I observed a senior citizen who has endured huge set backs to rise above it all and build a life that spreads a kind of zest that is contagious in her community.

Grace Clark, the mother of my best friend Norma, is pushing 85 and just now hitting her stride. She holds court each day in the restaurant of the Henry Clay Hotel in West Point, Mississippi. I love to be there.

On this particular day she is surrounded by a group of her subjects who can’t seem to stay away. Some of them live in the Henry Clay, once an opulent hotel which has been restored and is now a fashionable retirement home operated by the Methodist Church. Grace is a resident and she wanders around the halls like she owns the place!

That’s remarkable in itself when you understand that Grace lost her leg a few years ago when a melanoma on her foot threatened her life. It began with a simple spot on her foot, looked like a mole, said the pedicurist who recognized the danger. It turned out to be malignant and her doctors recommended amputation to save her life.

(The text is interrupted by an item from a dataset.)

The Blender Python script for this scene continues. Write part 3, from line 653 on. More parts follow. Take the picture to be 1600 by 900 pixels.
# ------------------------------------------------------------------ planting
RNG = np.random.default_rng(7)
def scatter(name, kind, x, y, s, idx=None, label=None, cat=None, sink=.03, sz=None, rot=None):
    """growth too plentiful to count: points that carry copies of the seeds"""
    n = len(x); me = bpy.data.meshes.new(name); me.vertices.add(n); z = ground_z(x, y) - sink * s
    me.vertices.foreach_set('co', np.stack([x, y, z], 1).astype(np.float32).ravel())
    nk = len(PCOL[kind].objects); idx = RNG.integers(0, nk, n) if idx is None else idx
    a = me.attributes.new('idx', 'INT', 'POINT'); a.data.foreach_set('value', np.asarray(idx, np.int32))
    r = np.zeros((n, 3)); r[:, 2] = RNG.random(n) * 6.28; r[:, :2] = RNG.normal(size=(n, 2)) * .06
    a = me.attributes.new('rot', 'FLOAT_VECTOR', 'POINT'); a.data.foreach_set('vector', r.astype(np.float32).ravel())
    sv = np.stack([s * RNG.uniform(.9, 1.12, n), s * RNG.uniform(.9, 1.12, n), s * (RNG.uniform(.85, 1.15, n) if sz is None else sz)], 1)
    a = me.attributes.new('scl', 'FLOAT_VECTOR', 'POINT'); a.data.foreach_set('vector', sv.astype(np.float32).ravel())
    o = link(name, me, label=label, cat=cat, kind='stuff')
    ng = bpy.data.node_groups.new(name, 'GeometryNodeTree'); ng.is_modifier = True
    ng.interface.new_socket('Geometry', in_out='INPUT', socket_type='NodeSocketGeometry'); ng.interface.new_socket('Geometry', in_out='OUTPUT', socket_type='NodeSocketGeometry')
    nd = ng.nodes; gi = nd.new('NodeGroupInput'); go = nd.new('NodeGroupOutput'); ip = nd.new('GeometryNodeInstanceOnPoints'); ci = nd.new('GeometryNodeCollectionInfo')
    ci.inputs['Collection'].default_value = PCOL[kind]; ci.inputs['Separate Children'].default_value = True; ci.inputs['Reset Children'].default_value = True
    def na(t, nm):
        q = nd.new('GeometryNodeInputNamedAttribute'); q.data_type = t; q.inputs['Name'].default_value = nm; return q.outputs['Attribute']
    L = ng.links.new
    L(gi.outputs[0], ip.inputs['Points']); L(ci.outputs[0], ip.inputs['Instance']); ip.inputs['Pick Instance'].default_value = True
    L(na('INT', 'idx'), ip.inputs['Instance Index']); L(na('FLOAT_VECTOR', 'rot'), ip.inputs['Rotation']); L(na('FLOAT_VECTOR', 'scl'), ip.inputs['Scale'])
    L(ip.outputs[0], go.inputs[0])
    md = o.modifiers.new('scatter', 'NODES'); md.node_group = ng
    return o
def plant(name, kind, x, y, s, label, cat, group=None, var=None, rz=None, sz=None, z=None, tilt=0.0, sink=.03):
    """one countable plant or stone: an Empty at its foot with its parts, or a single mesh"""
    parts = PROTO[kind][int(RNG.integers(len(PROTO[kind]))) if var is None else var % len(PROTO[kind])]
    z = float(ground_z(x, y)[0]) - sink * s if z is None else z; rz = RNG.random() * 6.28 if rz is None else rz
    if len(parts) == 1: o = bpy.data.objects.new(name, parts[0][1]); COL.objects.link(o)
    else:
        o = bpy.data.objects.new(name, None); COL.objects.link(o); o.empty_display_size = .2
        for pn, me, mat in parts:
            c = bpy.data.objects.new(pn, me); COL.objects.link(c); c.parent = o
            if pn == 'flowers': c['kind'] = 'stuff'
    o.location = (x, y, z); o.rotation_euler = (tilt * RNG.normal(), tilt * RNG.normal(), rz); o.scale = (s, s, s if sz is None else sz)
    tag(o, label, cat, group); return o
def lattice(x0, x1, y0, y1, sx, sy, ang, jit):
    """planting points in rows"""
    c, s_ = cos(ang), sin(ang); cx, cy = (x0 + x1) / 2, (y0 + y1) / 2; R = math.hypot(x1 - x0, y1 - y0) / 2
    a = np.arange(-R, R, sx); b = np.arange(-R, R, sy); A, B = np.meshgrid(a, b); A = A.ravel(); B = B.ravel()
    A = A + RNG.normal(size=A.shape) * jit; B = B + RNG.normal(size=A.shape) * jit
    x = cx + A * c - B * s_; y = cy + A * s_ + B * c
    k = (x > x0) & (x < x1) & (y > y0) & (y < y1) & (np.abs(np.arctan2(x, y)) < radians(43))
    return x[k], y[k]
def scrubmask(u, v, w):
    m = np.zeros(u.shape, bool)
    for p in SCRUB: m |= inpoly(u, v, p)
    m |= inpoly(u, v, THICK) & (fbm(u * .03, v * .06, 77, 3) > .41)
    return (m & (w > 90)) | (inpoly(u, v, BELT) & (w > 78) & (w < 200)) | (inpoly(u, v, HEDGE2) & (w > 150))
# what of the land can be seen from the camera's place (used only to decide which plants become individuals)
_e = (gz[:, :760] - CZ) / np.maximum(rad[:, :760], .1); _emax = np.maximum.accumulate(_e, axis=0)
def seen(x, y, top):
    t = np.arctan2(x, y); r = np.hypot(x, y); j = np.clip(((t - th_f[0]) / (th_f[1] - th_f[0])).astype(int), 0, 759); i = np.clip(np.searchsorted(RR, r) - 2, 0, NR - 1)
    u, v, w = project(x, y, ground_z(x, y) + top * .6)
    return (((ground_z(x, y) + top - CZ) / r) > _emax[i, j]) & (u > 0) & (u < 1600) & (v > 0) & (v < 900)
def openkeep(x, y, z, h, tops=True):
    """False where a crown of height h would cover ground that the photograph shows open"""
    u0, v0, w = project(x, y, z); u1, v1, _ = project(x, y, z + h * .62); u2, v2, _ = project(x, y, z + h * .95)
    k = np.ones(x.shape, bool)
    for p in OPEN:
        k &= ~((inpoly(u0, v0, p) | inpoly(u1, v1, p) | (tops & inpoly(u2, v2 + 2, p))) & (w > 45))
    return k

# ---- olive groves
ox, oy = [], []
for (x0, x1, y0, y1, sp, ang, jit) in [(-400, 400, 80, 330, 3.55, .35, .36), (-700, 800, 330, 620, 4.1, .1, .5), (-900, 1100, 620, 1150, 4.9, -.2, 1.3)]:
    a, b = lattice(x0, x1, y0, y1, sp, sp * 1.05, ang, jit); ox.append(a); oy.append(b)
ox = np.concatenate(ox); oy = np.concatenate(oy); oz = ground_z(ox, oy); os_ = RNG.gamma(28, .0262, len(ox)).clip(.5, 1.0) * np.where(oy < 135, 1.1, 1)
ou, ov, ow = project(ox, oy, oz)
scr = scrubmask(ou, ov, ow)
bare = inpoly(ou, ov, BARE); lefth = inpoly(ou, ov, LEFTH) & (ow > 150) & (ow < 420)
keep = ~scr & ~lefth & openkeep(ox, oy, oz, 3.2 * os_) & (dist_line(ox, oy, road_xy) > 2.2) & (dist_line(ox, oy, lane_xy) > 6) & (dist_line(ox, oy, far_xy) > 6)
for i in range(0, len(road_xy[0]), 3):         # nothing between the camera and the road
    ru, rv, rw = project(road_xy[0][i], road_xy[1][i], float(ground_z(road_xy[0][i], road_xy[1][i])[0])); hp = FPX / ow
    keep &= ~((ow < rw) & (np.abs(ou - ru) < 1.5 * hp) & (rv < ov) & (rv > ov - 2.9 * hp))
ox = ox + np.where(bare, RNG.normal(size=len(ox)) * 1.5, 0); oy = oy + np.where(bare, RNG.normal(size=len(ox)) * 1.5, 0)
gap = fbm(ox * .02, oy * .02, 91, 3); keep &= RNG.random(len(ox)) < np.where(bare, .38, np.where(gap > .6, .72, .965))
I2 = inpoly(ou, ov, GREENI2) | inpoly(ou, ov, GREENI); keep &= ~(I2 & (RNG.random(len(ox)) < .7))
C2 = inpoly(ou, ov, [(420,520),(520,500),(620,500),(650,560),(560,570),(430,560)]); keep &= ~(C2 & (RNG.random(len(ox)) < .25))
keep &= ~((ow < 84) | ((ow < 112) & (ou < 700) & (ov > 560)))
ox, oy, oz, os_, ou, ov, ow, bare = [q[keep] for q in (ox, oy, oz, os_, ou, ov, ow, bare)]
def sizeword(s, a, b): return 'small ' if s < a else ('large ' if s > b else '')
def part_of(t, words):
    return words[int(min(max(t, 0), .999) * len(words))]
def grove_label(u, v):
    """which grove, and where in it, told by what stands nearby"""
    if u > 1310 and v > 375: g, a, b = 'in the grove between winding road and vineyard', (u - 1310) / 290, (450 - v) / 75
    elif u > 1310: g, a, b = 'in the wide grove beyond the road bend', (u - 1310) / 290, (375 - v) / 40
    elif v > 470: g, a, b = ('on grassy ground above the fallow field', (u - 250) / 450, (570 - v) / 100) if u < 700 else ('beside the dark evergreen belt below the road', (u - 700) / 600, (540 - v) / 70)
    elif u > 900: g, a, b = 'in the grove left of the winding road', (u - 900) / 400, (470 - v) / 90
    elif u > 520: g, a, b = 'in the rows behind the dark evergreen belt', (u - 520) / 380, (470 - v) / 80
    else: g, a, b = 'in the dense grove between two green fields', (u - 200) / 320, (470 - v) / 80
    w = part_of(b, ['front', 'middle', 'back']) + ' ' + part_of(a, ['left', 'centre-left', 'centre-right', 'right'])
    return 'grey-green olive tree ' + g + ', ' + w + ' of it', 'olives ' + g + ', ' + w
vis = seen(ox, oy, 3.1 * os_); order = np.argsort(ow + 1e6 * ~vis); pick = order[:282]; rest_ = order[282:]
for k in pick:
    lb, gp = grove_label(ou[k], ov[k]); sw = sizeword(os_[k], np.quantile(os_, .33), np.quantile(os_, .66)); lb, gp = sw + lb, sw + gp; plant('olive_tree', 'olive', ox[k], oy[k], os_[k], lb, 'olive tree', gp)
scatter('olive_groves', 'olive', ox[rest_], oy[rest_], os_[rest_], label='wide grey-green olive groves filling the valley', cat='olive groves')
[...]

She tried to adapt to a prosthesis – two in fact – but she turned out to be allergic to the gel pad that connected it to her leg. No problem, she just built up her arm muscles and settled herself into a wheel chair which she rolls at will around the landscape of the wonderful old historic hotel.

She gets herself out of bed and dresses each morning to go to her day job – completely volunteer, you understand. She heads for the restaurant on the first floor, where she prepares for her lunch guests just as if it were her own dining room.

“I come down here every morning and roll the silverware in napkins for the lunch crowd,” she explained. “It gives me something to do. I couldn’t just sit around and do nothing. That would be depressing!” (I was thinking how I do nothing most of the day and wonder why I’m depressed.)

Her friend, Sara Roberts., who is among her frequent lunch guests, was in awe. “You know, many people in her situation would just retreat and feel sorry for themselves. Not Grace. She makes this a place where we want to come.”

The people seated around her table weren’t all senior citizens; some were politicians and community leaders. They were there to be a part of Grace’s table.

“The Henry Clay has been a godsend for her because she gets to visit with so many of her friends and customers from Rose Drug,” said Norma.

Grace worked at the drug store (which adjoins the hotel) for some 40 years. She feels right at home, and her former customers and friends join her each day for lunch in the hotel restaurant called “The Point.”

I watched them bantering back and forth, and thought, “What fun!” Maybe I should get my name on the waiting list for this place.

7 thoughts on “Queen of the Henry Clay demonstrates resilience of the human spirit.

  1. I love the picture — Grace has always been a fun lady to be around. I hope I have her energy and fun-loving spirit when I’m 85!! Thanks for writing a good article about her.

    Hey, we will take over the place when the time comes?!

  2. Norma,
    Your mother looks so good! Please give her my best….I miss seeing her but hope to get to West Point soon!

    Emily,
    Dr Braddock looks great, too! Hello to all.

  3. Norma,
    Your Mother has always been so delightful and inspiring. I have known her since we were in high school and she still has that warm, lovely personality and she is indeed a “Queen”. Love you both!!

  4. Great story about a fantastic lady! Ms. Grace truly lives up to her name. She is generous at so many levels and has been one of our most faithful supporters of the ministry of the Henry Clay. By the way, this is one of twelve facilities around the state operated by Methodist Senior Services. And while our West Point facility may LOOK expensive, even low income seniors can afford to live there.